• _What you need to do_
Identify every line containing the word "scene" and reproduce each one.

• _Data_
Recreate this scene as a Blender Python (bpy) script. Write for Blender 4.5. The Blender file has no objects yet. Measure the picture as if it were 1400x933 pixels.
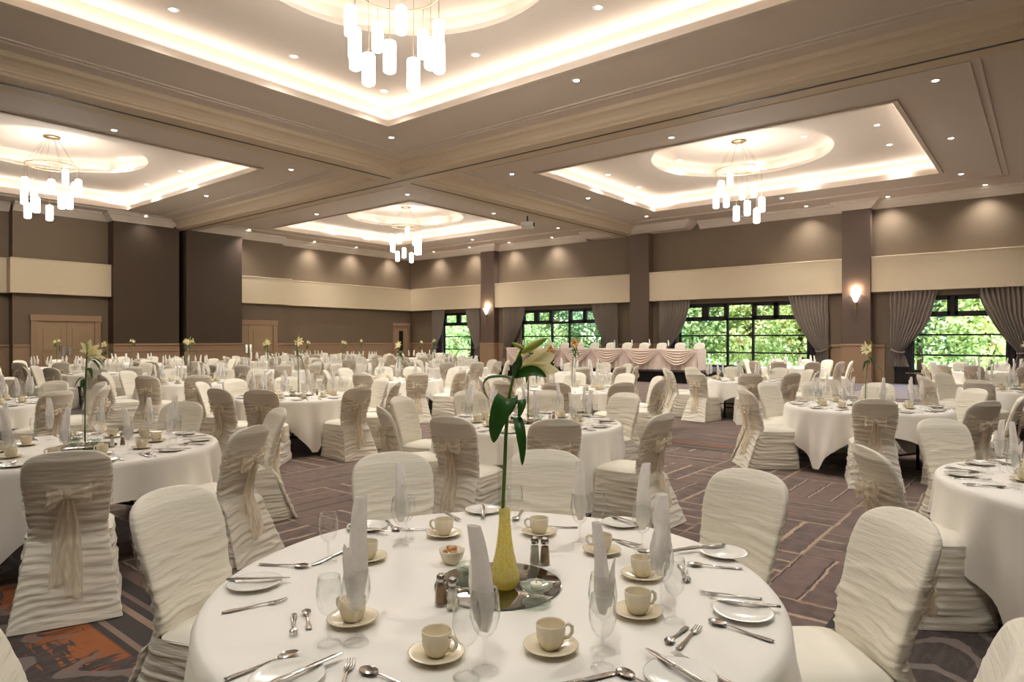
import bpy, math, random
from mathutils import Vector, Matrix, noise
PI = math.pi
rnd = random.Random(7)
SC = bpy.context.scene
COL = SC.collection

# ------------------------------------------------------------------ camera frame (photo 1400 x 933)
F, HOR, CAMZ = 900.0, 465.0, 1.57
EL = Vector((0.632, -0.775, 0.0)); ED = Vector((0.775, 0.632, 0.0))
def PD(px, py, d):
    p = EL * ((px - 700) / F * d) + ED * d
    return Vector((p.x, p.y, CAMZ + (HOR - py) * d / F))
def PZ(px, py, z):
    return PD(px, py, (z - CAMZ) * F / (HOR - py))
def pix(p):
    d = p[0] * ED.x + p[1] * ED.y
    return 700 + F * (p[0] * EL.x + p[1] * EL.y) / d
def camd(p): return p[0] * ED.x + p[1] * ED.y
def LD(lat, d): return EL * lat + ED * d

# ------------------------------------------------------------------ materials
def srgb(r, g, b):
    def f(c):
        c /= 255.0
        return c / 12.92 if c <= 0.04045 else ((c + 0.055) / 1.055) ** 2.4
    return (f(r), f(g), f(b), 1.0)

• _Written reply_
Recreate this scene as a Blender Python (bpy) script. Write for Blender 4.5. The Blender file has no objects yet. Measure the picture as if it were 1400x933 pixels.
SC = bpy.context.scene